Officials at the Metropolitan Transportation Authority had once hoped that a bit of Citigroup’s $400 million endorsement pact with the Mets might trickle down their way, through a naming rights deal of their own for the station.

But those hopes evaporated with the bank’s near-collapse and the Mets’ refusal to share the wealth.

So on Tuesday, transit officials informed the Mets that when the subway station (currently named after the team’s former home, the now-demolished Shea Stadium) was rechristened, it would not actually use the name of the new ballpark.

Instead, the station, on the No. 7 line, will be called simply Mets/Willets Point. New signs will go up soon replacing the old signs, which say Willets Point/Shea Stadium. The nearby Long Island Rail Road station will be renamed in the same way.

“We’re willing, as we have said, to entertain corporate names on stations, but only for a fee,” said Jeremy Soffin, a spokesman for the Metropolitan Transportation Authority.

The authority, struggling to close a $1.2 billion budget gap, plans to raise fares and cut service.

The Mets, in contrast, will get $20 million a year from Citigroup for 20 years for the stadium deal.

That was the context when transit officials met with the Mets over the last few weeks and, according to Mr. Soffin, raised the subject of a naming fee for the station at Citi Field. The Mets said no.

Even if the Mets had been willing to make a deal, it would likely have defrayed only a portion of the $40 million in taxpayer money the authority has agreed to spend on renovations to the subway and commuter rail stations in conjunction with the building of Citi Field.

Mr. Soffin said $18 million had been spent so far, on refurbishing the platforms, painting the stations, installing new lights and improving wheelchair access. When it was pointed out that the Mets would still get their name on the renovated stations free, Mr. Soffin said that the authority had to give its riders enough information to get to where they want to go.

Mr. Soffin said that the authority never gave the Mets a price for the naming and that the talks did not get past the informal stage. He said that the discussions took place with the Mets rather than Citigroup because the authority dealt regularly with the Mets on the station improvements. Other officials have said that once Citigroup began receiving billions of dollars in federal aid it became clear that any money for the station name would have to come from the Mets.

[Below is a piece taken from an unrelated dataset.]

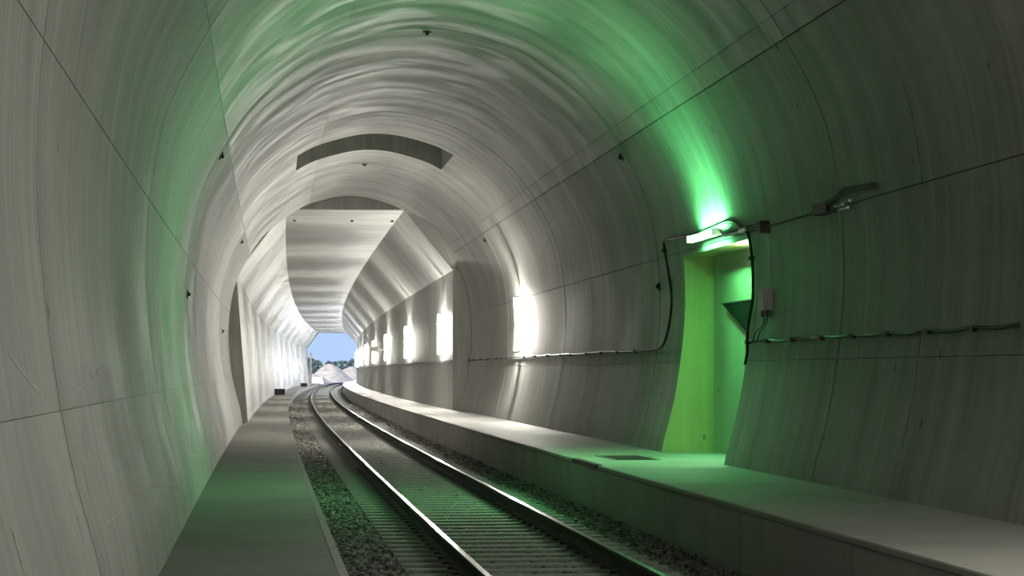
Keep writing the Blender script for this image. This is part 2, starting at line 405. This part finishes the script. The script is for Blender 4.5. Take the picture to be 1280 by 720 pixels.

Mr. Soffin said that the decision to keep Citigroup’s name off the station had nothing to do with fears over whether the troubled bank would survive. But fans — who have joked about calling the new stadium Taxpayer Field or Debits Field— may think the authority was wise to guard against the future expense of changing signs in the station if the bank goes bust. David Newman, the Mets vice president of marketing, declined to discuss the team’s talks with the authority.

Across town, the Yankees will also open a new stadium, but they are keeping the old name. Mr. Soffin said that the names of the 161st Street/Yankee Stadium stations on the B, D and No. 4 lines would not change.

A new Metro-North Railroad station at Yankee Stadium, built with $52 million in authority money and $39 million from the city, will have a slightly different name. It will be called Yankees/E. 153rd Street.